Sig Gunderson
“For People Like Me”

“Sig was a small man with a Goliath personality,” says Fred Lehman, a longtime counselor at Hope Ministries’ Bethel Mission. “He backed many a staff member into the corner with his instructive finger, warning us to always love the men God sent us.”

Sig Gundersen’s life was ordered by the years he spent in the military. But in his mid-20s, he started drinking and, as a result, says Fred, “He’d often sober up and realize he’d met and married a woman during an alcoholic blackout.”

When Sig’s military career ended, he continued to drink and wandered aimlessly around the United States, until he finally landed at Bethel Mission. Here, Christ welcomed, saved and changed him.
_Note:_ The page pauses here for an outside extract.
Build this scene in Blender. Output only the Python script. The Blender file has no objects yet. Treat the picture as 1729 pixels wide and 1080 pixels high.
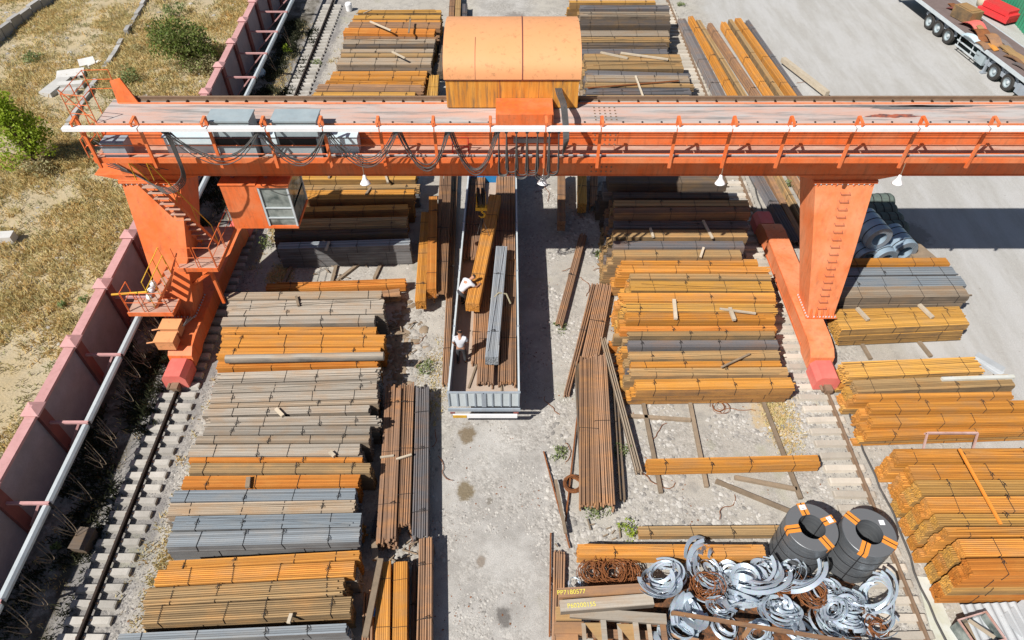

Sig never really left the Mission after that, Fred muses. “He served on our staff as a canteen clerk then as head of the laundry for 15 years. When his health forced him into retirement, he moved into a small room at a local hotel but continued to walk the long hill from downtown Des Moines to eat and fellowship with the staff and guests at Bethel Mission.

Sig’s life continued to reflect his military background. “He was extremely organized in his life, attire and possessions. He would give away his older furniture, replacing them with carefully chosen items that fit spaces precisely,” Fred recalls. On the walls hung photos of several overseas orphans Sig supported. A telegraph operator in the Army, he continued to communicate through a telegraph pad with friends he’d made over shortwave radio throughout the years.

Sig Gundersen quietly moved on to his real home in heaven November 2006, leaving his entire estate to Hope Ministries—a significant inheritance he’d received from his mother’s estate a few years earlier.  A year before his death, Sig told Chief Development Officer David Burrier, “I want to give my entire inheritance to Hope Ministries so that after I die, people like me have a place to eat, too.

The staff, volunteers and homeless guests who knew and loved Sig Gundersen will miss his droll smile, his wit and wisdom and his presence. We praise God for the time we shared with this “small Goliath.”